Orosur Mining Inc.
Admission, issue of new common shares
and issue of warrants
London,
4th October 2024.
Orosur Mining Inc. ("Orosur"
or the "Company") (TSX-V/AIM:OMI) is pleased to
announce that further to the Company's announcement made on
30th September 2024, 30,035,971 new common shares of no
par value in the Company (the "New Common Shares") have been
admitted to trading on AIM today (the "Admission"), at a placing
price of £0.0278 (CAD$0.05).
Following the issue of the New Common Shares,
which will rank pari passu with the existing common shares of the
Company, the total number of common shares issued and outstanding
with voting rights in the Company will be 235,620,423.
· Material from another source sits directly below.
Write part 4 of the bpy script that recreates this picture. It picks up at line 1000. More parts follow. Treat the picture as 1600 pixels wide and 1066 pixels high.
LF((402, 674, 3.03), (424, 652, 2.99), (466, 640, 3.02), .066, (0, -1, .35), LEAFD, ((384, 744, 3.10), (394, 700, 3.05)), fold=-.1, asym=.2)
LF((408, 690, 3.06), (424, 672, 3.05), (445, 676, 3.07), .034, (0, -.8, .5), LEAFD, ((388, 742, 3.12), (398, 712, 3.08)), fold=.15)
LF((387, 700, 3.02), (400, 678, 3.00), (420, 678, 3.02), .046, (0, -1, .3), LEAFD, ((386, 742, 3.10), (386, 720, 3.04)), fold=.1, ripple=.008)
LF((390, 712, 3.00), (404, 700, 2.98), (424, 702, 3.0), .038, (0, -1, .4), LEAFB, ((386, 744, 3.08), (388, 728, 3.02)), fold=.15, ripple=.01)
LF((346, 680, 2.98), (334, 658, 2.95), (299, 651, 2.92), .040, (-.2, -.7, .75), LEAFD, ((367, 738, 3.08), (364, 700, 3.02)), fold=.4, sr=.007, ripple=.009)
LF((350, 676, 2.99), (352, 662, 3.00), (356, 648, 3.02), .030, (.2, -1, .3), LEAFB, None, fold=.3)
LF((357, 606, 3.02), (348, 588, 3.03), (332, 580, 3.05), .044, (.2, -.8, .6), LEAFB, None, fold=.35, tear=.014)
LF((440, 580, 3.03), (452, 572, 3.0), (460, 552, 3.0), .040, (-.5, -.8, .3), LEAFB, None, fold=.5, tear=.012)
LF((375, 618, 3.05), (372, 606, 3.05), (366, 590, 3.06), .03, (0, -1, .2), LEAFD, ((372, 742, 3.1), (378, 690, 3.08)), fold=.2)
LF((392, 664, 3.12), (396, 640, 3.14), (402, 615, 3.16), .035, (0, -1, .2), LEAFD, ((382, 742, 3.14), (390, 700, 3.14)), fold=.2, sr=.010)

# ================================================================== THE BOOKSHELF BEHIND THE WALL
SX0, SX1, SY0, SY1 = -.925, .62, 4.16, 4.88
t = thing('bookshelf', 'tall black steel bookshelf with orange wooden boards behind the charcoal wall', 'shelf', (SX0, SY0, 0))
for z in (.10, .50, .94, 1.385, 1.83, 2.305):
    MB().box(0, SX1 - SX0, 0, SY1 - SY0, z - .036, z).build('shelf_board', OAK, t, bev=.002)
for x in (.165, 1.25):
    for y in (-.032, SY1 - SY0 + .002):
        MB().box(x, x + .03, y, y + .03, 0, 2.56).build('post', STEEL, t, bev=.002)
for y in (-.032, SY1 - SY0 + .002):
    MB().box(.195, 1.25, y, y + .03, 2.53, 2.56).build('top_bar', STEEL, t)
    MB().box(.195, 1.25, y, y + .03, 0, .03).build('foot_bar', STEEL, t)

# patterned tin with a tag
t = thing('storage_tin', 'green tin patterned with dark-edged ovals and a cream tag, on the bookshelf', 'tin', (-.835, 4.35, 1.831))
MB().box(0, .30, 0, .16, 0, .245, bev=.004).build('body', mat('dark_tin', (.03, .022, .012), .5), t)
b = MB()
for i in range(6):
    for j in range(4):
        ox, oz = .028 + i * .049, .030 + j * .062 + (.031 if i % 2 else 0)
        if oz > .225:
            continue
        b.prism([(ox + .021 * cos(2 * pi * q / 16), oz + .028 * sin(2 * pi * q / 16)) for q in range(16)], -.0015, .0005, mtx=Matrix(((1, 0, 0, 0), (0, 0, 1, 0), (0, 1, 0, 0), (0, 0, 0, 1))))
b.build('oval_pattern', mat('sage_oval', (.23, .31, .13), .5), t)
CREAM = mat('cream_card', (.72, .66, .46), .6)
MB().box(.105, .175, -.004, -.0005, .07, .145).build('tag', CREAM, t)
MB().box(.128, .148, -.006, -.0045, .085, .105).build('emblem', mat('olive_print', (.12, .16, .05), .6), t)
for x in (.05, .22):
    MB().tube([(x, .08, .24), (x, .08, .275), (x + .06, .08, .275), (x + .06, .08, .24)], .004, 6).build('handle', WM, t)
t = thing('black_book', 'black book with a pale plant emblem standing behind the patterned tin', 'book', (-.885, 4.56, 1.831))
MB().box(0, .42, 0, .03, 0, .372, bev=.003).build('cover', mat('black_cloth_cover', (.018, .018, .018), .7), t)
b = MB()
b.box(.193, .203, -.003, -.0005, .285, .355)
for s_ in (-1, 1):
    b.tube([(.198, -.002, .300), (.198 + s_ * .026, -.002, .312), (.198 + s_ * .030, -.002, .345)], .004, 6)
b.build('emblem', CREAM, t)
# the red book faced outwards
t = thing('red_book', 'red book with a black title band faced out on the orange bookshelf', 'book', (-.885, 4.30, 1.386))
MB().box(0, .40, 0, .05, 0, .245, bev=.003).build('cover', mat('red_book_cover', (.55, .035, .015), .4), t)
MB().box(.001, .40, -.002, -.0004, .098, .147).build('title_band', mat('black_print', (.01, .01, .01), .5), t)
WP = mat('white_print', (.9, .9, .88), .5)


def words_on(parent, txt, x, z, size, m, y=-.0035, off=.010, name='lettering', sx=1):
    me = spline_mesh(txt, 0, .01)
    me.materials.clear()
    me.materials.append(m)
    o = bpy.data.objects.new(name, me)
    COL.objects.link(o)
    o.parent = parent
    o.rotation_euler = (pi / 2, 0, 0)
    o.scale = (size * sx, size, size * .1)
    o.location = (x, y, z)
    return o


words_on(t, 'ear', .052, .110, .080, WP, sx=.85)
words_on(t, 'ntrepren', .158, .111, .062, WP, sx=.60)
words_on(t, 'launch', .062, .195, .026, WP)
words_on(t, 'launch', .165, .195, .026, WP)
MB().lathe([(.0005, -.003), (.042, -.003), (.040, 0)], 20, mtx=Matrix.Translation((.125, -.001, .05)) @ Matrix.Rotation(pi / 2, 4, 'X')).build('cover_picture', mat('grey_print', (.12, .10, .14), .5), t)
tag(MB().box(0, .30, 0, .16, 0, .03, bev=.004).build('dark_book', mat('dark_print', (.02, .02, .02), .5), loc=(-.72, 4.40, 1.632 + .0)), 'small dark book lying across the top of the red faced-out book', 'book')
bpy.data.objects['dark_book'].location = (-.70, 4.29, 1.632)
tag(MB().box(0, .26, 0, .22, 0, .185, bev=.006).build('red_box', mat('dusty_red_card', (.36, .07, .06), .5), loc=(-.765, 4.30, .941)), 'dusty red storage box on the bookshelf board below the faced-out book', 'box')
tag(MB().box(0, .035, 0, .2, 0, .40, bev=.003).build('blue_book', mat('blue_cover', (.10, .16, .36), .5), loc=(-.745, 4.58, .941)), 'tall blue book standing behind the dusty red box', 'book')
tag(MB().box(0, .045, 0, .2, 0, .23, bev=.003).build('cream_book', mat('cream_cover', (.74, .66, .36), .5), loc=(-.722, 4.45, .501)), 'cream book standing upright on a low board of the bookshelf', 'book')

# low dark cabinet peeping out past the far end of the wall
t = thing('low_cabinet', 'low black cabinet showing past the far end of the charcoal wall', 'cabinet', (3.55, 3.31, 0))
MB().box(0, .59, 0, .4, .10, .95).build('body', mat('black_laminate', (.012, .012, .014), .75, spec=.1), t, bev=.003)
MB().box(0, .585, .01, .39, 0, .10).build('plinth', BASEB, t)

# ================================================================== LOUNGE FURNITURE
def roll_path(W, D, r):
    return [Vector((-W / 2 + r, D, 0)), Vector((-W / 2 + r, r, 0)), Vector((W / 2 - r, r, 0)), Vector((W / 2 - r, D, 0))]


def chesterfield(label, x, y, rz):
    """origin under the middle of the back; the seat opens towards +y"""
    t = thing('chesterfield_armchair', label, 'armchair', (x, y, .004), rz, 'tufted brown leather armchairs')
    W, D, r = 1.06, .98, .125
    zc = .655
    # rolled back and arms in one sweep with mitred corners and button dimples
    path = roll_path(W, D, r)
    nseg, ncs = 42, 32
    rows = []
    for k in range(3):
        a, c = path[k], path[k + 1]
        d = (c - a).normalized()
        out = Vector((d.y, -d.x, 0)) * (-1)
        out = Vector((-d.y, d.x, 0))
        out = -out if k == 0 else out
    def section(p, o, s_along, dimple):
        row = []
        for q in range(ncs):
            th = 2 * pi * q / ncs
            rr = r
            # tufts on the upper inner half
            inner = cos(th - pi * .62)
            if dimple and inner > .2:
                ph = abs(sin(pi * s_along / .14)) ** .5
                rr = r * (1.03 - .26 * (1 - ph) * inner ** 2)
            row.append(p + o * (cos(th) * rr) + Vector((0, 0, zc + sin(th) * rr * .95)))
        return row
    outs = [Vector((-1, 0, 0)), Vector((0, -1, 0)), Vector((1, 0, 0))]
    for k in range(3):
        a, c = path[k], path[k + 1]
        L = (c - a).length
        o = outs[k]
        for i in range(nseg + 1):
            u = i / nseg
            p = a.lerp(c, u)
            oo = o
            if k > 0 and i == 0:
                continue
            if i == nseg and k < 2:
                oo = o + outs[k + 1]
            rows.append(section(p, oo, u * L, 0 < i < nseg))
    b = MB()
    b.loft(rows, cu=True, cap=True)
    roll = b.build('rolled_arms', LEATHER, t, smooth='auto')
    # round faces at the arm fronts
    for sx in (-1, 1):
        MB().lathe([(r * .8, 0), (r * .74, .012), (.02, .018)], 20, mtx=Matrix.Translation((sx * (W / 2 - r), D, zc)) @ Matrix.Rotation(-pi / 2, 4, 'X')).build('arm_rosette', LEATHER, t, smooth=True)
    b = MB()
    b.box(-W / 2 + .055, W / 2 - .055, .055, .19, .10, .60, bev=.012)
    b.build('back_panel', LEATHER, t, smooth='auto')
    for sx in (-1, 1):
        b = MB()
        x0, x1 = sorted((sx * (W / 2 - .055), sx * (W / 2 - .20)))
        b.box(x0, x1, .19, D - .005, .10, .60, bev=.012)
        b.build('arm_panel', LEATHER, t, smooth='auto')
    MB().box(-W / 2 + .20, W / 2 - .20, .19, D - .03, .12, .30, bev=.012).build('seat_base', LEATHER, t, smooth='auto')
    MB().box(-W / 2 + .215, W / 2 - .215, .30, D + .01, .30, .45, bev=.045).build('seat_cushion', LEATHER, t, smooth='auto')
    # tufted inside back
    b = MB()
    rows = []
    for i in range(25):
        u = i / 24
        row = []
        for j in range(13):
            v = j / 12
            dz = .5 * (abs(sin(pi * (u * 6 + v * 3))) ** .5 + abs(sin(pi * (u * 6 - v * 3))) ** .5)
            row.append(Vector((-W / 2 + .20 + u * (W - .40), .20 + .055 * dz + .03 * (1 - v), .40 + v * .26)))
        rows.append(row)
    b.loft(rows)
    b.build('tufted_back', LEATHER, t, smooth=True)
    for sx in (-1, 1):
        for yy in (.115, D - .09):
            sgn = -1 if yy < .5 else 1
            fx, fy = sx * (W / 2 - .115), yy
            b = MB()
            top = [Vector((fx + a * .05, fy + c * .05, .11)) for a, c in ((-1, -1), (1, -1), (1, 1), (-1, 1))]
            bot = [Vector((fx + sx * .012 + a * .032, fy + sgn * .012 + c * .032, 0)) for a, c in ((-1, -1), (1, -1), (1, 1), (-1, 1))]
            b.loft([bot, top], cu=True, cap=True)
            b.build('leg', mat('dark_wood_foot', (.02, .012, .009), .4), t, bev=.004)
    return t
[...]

The figure of 235,620,423 common shares may
therefore be used by shareholders as the denominator for the
calculation by which they may determine if they are required to
notify their interest in, or a change to their interest in, the
Company under the FCA's Disclosure Guidance and Transparency
Rules.
For further details in relation to the placing,
including the gross amount raised, and intended use of proceeds,
please see the Company's press release from 30th
September 2024.
Issuance of
Warrants
As set out in the Company's announcement on
30th September 2024, the Company has also issued
15,017,986 warrants, exercisable at a price of US$0.0494
(approximately 3.697p) with an expiry date of 4th
October 2026. The warrants, which are unlisted, will be issued
pursuant to a warrant indenture entered into by the Company under a
deed poll constituted under English law. Warrant holders will
receive certificates representing the warrants issued to them in
due course.
Broker´s
Fees
Turner Pope Investments (TPI) Ltd ("Turner
Pope" or "TPI"), the Company's joint broker, received a fee of six
(6) per cent. of the funds raised in the placing (£50,100), a
corporate finance fee of £30,000 which also covers its legal
expenses, and will receive a commission of six (6) per cent. of the
gross value received by the Company from the exercise of the
warrants described above, if any are exercised during their
two-year exercise period. TPI also received 3,003,597 broker
warrants equal in number to ten per cent. of the New Common Shares,
exercisable at the placing price at TPI's option at any time in the
five years following Admission.
For
further information, visit www.orosur.ca, follow on X @orosurm or
please contact:
Orosur Mining Inc
Louis Castro, Chairman,
Brad George, CEO
info@orosur.ca
Tel: +1 (778) 373-0100
SP
Angel Corporate Finance LLP - Nomad & Broker
Jeff Keating / Caroline
Rowe
Tel: +44 (0) 20 3 470
0470
Turner Pope Investments (TPI) Ltd - Joint
Broker
Andy Thacker/James Pope
Tel: +44 (0)20 3657 0050
Flagstaff Communications
Tim Thompson
Mark Edwards
Fergus Mellon
orosur@flagstaffcomms.com
Tel: +44 (0)207 129 1474
Neither TSX Venture
Exchange nor its Regulation Services Provider (as that term is
defined in policies of the TSX Venture Exchange) accepts
responsibility for the adequacy or accuracy of this
release.
About Orosur Mining Inc.
Orosur Mining Inc. (TSXV: OMI; AIM:
OMI) is a minerals explorer and developer currently operating in
Colombia, Argentina and Nigeria.
Forward Looking Statements
All statements, other than
statements of historical fact, contained in this news release
constitute "forward looking statements" within the meaning of
applicable securities laws, including but not limited to the "safe
harbour" provisions of the United States Private Securities
Litigation Reform Act of 1995 and are based on expectations
estimates and projections as of the date of this news
release.
Forward-looking statements include,
without limitation, completion of the Acquisition, approval of the
TSXV of the acquisition, Orosur becoming operator of the Anzá
Project, the expected focus on the Pepas prospect, the exploration
plans in Colombia and the funding of those plans, and other events
or conditions that may occur in the future. There can be no
assurance that such statements will prove to be accurate. Actual
results and future events could differ materially from those
anticipated in such forward-looking statements. Such statements are
subject to significant risks and uncertainties including, but not
limited to, obtaining conditional approval of the TSXV and meeting
other conditions to closing the Acquisition, timing of closing of
the Acquisition and those as described in Section "Risks Factors"
of the Company's MD&A for the year ended May 31, 2024. The
Company disclaims any intention or obligation to update or revise
any forward-looking statements whether as a result of new
information, future events and such forward-looking statements,
except to the extent required by applicable law. The Company's
continuance as a going concern is dependent upon its ability to
obtain adequate financing, and to reach a satisfactory closure of
the Creditor´s Agreement in Uruguay. These material uncertainties
may cast significant doubt upon the Company's ability to realize
its assets and discharge its liabilities in the normal course of
business and accordingly the appropriateness of the use of
accounting principles applicable to a going concern.